Road travel did require extreme precautions if you were black as noted by investment banker Frederick Terrell (1954 – ): “We’d get in the car and we would do cross country trips. I remember driving to visit my relatives in the South and turning on the lights at night when we were traveling, because we’d always travel at night because black people weren’t really moving around too much in the daytime. I remember turning on the light to try to get a sandwich because… you carried all your food in the trunk. All the food was with you, and we had no clue about vacation. We were just travelling in the car and I remember him, ‘Turn that light off.’ I didn’t get it, but, you know you didn’t travel in Mississippi or Tennessee. ”[5]
The late former NFL player, 1967 NFL Rookie of the Year and entrepreneur Mel Farr, Sr. (1944 – 2015), in his interview described family vacations as a path forward to his career: “Our summer vacations we would drive from Beaumont, Texas to Los Angeles, California to visit my mother’s sister there and we use to go there every other summer and I can remember you know driving and… these are things that… are very important in my developing and self-development is that my father and mother did give us an opportunity to see life outside of Beaumont, Texas… and I will always remember the time that we went to the Coliseum. At that time the Los Angeles Dodgers was playing at–in the Coliseum, and going out in the Coliseum and looking at this big arena, seeing my heroes that I grew up admiring, playing baseball… Roy Campanella and… Maury Wills and those… kind of guys, and… I told my dad, I said, ‘One day, I’m going to play in this stadium’… So all those are the kind of things that inspired me to go back to Beaumont, Texas, get my education, become the best possible football player.”[9]

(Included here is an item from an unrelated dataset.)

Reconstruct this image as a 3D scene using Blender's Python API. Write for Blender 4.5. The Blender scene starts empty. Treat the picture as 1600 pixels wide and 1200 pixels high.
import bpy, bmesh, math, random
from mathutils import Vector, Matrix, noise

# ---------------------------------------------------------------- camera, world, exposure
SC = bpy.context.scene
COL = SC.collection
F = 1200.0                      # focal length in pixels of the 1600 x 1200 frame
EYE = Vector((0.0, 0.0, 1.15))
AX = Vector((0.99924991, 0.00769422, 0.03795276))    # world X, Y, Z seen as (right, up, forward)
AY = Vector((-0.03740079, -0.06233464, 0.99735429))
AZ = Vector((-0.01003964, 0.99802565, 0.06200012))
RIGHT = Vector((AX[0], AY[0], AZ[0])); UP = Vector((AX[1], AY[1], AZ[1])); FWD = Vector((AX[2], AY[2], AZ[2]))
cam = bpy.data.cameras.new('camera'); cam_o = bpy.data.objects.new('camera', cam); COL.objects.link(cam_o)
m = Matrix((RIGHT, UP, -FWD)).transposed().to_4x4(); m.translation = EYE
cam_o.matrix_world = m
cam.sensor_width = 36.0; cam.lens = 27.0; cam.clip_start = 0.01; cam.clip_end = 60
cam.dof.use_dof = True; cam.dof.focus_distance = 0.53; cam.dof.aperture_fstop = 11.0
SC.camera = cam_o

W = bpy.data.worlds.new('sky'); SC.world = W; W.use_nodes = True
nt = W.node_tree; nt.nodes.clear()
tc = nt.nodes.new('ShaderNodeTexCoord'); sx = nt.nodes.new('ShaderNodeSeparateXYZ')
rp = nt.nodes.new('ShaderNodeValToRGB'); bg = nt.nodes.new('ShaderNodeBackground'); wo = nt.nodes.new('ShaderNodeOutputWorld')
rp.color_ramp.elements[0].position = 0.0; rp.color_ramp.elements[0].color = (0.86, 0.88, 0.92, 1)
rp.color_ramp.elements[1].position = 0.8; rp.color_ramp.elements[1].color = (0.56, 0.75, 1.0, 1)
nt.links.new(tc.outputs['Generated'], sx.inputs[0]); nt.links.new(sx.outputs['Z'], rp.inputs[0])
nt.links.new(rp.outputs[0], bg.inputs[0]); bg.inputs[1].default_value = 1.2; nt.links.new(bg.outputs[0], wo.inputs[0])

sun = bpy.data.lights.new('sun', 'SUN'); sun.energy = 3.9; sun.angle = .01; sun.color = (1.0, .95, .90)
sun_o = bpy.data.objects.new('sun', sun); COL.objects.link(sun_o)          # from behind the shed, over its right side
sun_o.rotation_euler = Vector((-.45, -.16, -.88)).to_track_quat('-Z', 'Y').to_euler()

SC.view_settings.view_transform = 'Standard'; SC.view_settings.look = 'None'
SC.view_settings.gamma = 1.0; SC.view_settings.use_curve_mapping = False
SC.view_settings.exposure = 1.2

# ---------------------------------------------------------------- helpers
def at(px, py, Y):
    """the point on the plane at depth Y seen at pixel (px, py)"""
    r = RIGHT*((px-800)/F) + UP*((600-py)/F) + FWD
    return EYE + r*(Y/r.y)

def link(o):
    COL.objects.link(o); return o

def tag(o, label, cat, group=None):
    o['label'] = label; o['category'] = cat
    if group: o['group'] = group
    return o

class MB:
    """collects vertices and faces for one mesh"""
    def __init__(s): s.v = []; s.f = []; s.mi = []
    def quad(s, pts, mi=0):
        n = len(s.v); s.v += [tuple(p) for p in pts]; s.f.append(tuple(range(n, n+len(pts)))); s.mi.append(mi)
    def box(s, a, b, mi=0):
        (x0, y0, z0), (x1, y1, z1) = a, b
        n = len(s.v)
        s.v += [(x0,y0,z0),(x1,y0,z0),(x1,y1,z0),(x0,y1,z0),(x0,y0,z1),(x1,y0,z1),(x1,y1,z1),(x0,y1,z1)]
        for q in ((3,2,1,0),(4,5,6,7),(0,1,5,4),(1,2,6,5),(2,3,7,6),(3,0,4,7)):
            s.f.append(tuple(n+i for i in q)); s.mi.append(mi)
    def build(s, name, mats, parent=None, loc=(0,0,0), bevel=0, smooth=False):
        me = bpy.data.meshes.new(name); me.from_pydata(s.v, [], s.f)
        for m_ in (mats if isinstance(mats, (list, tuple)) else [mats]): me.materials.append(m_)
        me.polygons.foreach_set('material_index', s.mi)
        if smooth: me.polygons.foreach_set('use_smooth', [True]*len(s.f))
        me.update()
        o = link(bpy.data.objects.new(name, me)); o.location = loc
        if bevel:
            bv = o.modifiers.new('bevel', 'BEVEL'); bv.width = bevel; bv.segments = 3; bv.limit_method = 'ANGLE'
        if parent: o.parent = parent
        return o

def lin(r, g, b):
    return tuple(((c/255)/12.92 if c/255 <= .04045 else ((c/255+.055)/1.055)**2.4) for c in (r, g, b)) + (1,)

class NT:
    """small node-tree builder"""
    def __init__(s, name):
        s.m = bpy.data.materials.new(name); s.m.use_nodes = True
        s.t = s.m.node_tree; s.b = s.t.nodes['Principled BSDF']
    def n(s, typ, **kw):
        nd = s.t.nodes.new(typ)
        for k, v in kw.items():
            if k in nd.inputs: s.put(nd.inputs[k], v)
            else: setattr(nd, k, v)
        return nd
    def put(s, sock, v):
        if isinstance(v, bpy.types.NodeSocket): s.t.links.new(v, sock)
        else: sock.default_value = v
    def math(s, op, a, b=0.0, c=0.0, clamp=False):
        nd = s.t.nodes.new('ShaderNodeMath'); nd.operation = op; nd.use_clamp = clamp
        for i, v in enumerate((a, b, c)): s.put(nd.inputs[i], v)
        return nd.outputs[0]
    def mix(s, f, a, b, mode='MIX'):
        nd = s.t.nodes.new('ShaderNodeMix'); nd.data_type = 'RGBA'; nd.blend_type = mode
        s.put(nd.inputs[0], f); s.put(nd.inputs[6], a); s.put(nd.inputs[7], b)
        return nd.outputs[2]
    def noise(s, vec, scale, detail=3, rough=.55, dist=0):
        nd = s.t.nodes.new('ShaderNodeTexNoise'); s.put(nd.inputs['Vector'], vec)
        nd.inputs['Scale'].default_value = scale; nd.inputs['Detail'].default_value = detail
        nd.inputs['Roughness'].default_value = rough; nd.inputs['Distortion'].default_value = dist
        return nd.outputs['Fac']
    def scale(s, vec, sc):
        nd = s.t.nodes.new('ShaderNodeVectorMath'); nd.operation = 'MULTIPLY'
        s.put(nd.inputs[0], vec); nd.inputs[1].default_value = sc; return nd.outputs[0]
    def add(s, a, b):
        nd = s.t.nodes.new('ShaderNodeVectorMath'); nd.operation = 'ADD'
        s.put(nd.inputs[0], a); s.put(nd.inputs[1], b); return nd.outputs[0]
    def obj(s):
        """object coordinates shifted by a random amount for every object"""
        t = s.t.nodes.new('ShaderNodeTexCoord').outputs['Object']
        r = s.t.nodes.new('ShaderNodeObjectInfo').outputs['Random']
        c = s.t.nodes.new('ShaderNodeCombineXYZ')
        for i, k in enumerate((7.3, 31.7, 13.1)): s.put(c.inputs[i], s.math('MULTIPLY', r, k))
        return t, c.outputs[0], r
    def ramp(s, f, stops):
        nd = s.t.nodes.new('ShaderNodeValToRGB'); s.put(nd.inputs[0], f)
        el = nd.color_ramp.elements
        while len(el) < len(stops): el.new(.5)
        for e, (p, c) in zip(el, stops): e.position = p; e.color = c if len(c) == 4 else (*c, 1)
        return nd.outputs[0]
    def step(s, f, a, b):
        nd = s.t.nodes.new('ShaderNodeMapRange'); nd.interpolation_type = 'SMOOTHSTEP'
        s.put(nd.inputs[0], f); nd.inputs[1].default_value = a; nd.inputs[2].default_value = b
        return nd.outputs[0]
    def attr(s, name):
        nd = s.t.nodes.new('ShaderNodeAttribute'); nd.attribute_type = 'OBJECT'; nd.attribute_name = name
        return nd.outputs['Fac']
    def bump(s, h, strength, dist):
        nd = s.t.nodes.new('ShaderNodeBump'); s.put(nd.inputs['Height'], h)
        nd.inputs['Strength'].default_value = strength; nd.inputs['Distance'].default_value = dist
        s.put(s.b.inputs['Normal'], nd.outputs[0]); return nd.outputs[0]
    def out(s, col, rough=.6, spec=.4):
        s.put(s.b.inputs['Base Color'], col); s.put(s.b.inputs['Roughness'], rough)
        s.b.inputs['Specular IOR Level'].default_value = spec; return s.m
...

This was also the case with Harvard-trained lawyer Col. Will Gunn (1958 – ), the first Chief Defense Counsel for the Department of Defense Office of Military Commissions: “My father [Willy Julian Gunn] would, took us on various vacations as I was growing up and those vacations made a last, lasting impressions on me. In fact, in 1967 we made the major trip of my youth which I still think, think about very fondly… we went from Sebring [Florida] to Cape Canaveral where we observed the space program. Then we went from Cape Canaveral; spent a night in Savannah and then went up to Charleston where we visited Fort Sumter; from Fort Sumter we went up to Williamsburg and observed Colonial Williamsburg and I believe it was in Williamsburg where the seeds of becoming lawyer were first planted… it was just a notion of hearing the stories about the Founding Fathers… and seeing how many of them were lawyers really impressed me.”[10]